_Your objective:_
Copy out the material below in full, but not its images.

_Dataset content:_

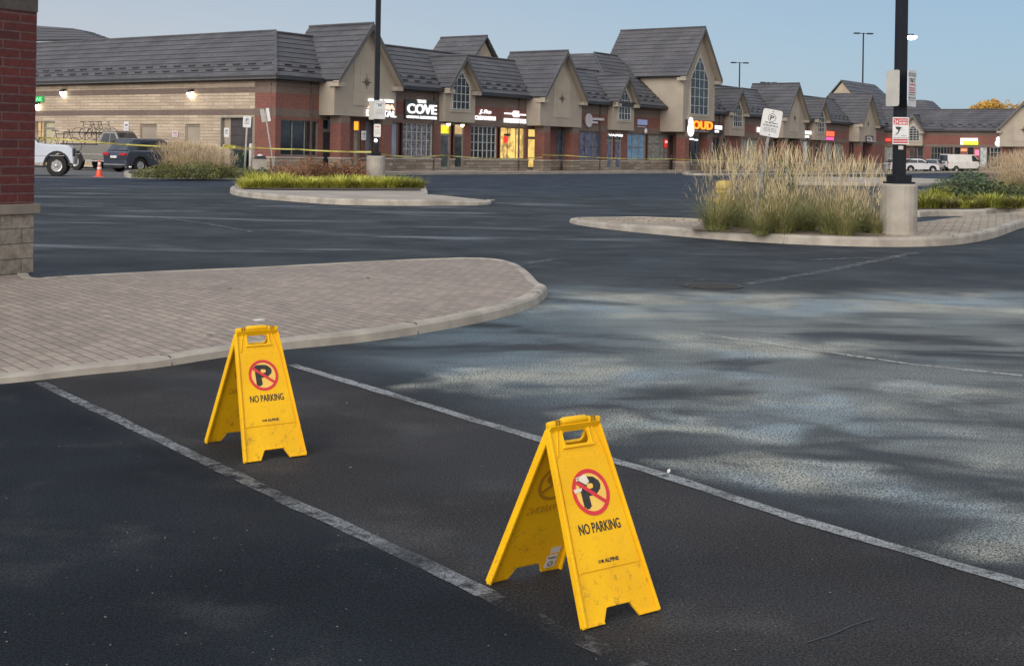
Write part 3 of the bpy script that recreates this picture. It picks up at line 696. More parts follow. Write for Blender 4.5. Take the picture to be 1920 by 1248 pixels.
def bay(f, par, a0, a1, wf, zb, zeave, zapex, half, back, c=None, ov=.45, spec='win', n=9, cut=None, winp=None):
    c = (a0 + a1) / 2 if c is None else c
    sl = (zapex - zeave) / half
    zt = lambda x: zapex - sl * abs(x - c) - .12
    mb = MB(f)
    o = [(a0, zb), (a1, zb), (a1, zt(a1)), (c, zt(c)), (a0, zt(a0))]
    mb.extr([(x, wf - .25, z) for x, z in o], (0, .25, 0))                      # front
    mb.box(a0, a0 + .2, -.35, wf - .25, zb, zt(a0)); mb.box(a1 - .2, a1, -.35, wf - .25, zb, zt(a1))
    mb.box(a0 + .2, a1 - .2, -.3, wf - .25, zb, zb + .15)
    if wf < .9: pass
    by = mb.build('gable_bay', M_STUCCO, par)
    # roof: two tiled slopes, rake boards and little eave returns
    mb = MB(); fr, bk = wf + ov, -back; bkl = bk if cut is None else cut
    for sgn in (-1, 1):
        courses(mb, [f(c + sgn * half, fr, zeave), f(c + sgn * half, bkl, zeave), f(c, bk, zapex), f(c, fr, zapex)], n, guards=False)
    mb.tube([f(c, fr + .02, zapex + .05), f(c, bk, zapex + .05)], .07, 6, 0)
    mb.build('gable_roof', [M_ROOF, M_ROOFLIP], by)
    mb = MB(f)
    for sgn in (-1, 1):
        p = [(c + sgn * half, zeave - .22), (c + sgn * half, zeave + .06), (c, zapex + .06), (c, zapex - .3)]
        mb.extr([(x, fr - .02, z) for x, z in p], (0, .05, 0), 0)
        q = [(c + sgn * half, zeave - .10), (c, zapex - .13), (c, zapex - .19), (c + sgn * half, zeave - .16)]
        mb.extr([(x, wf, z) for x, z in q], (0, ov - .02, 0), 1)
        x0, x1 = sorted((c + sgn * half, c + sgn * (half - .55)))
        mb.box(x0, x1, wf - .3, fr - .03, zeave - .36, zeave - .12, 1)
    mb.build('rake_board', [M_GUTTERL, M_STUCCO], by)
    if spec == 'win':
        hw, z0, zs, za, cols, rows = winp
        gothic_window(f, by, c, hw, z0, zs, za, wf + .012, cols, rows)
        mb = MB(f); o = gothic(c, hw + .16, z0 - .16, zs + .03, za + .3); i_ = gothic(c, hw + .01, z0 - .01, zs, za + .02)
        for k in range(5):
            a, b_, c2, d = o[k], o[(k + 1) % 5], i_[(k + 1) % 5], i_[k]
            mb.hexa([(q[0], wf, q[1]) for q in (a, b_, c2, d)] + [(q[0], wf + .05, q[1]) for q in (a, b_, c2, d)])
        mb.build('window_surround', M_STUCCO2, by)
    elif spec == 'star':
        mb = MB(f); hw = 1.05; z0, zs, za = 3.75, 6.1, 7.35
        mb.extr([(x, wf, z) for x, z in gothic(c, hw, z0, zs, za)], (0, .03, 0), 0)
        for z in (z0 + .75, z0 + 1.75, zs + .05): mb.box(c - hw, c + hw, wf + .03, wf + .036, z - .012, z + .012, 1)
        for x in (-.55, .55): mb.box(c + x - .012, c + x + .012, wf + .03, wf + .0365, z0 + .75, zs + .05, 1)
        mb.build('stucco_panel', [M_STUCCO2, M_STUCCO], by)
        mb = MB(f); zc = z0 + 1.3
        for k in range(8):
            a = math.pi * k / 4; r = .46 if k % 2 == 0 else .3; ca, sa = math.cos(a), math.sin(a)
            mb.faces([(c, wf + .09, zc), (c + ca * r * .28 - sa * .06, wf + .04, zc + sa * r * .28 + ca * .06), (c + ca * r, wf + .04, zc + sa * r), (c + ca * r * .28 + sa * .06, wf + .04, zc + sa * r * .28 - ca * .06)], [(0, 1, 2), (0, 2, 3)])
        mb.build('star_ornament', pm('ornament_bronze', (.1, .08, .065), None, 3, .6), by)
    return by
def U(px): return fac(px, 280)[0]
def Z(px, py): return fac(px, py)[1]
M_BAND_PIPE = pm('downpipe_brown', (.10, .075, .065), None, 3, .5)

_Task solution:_
Write part 3 of the bpy script that recreates this picture. It picks up at line 696. More parts follow. Write for Blender 4.5. Take the picture to be 1920 by 1248 pixels.
def bay(f, par, a0, a1, wf, zb, zeave, zapex, half, back, c=None, ov=.45, spec='win', n=9, cut=None, winp=None):
    c = (a0 + a1) / 2 if c is None else c
    sl = (zapex - zeave) / half
    zt = lambda x: zapex - sl * abs(x - c) - .12
    mb = MB(f)
    o = [(a0, zb), (a1, zb), (a1, zt(a1)), (c, zt(c)), (a0, zt(a0))]
    mb.extr([(x, wf - .25, z) for x, z in o], (0, .25, 0))                      # front
    mb.box(a0, a0 + .2, -.35, wf - .25, zb, zt(a0)); mb.box(a1 - .2, a1, -.35, wf - .25, zb, zt(a1))
    mb.box(a0 + .2, a1 - .2, -.3, wf - .25, zb, zb + .15)
    if wf < .9: pass
    by = mb.build('gable_bay', M_STUCCO, par)
    # roof: two tiled slopes, rake boards and little eave returns
    mb = MB(); fr, bk = wf + ov, -back; bkl = bk if cut is None else cut
    for sgn in (-1, 1):
        courses(mb, [f(c + sgn * half, fr, zeave), f(c + sgn * half, bkl, zeave), f(c, bk, zapex), f(c, fr, zapex)], n, guards=False)
    mb.tube([f(c, fr + .02, zapex + .05), f(c, bk, zapex + .05)], .07, 6, 0)
    mb.build('gable_roof', [M_ROOF, M_ROOFLIP], by)
    mb = MB(f)
    for sgn in (-1, 1):
        p = [(c + sgn * half, zeave - .22), (c + sgn * half, zeave + .06), (c, zapex + .06), (c, zapex - .3)]
        mb.extr([(x, fr - .02, z) for x, z in p], (0, .05, 0), 0)
        q = [(c + sgn * half, zeave - .10), (c, zapex - .13), (c, zapex - .19), (c + sgn * half, zeave - .16)]
        mb.extr([(x, wf, z) for x, z in q], (0, ov - .02, 0), 1)
        x0, x1 = sorted((c + sgn * half, c + sgn * (half - .55)))
        mb.box(x0, x1, wf - .3, fr - .03, zeave - .36, zeave - .12, 1)
    mb.build('rake_board', [M_GUTTERL, M_STUCCO], by)
    if spec == 'win':
        hw, z0, zs, za, cols, rows = winp
        gothic_window(f, by, c, hw, z0, zs, za, wf + .012, cols, rows)
        mb = MB(f); o = gothic(c, hw + .16, z0 - .16, zs + .03, za + .3); i_ = gothic(c, hw + .01, z0 - .01, zs, za + .02)
        for k in range(5):
            a, b_, c2, d = o[k], o[(k + 1) % 5], i_[(k + 1) % 5], i_[k]
            mb.hexa([(q[0], wf, q[1]) for q in (a, b_, c2, d)] + [(q[0], wf + .05, q[1]) for q in (a, b_, c2, d)])
        mb.build('window_surround', M_STUCCO2, by)
    elif spec == 'star':
        mb = MB(f); hw = 1.05; z0, zs, za = 3.75, 6.1, 7.35
        mb.extr([(x, wf, z) for x, z in gothic(c, hw, z0, zs, za)], (0, .03, 0), 0)
        for z in (z0 + .75, z0 + 1.75, zs + .05): mb.box(c - hw, c + hw, wf + .03, wf + .036, z - .012, z + .012, 1)
        for x in (-.55, .55): mb.box(c + x - .012, c + x + .012, wf + .03, wf + .0365, z0 + .75, zs + .05, 1)
        mb.build('stucco_panel', [M_STUCCO2, M_STUCCO], by)
        mb = MB(f); zc = z0 + 1.3
        for k in range(8):
            a = math.pi * k / 4; r = .46 if k % 2 == 0 else .3; ca, sa = math.cos(a), math.sin(a)
            mb.faces([(c, wf + .09, zc), (c + ca * r * .28 - sa * .06, wf + .04, zc + sa * r * .28 + ca * .06), (c + ca * r, wf + .04, zc + sa * r), (c + ca * r * .28 + sa * .06, wf + .04, zc + sa * r * .28 - ca * .06)], [(0, 1, 2), (0, 2, 3)])
        mb.build('star_ornament', pm('ornament_bronze', (.1, .08, .065), None, 3, .6), by)
    return by
def U(px): return fac(px, 280)[0]
def Z(px, py): return fac(px, py)[1]
M_BAND_PIPE = pm('downpipe_brown', (.10, .075, .065), None, 3, .5)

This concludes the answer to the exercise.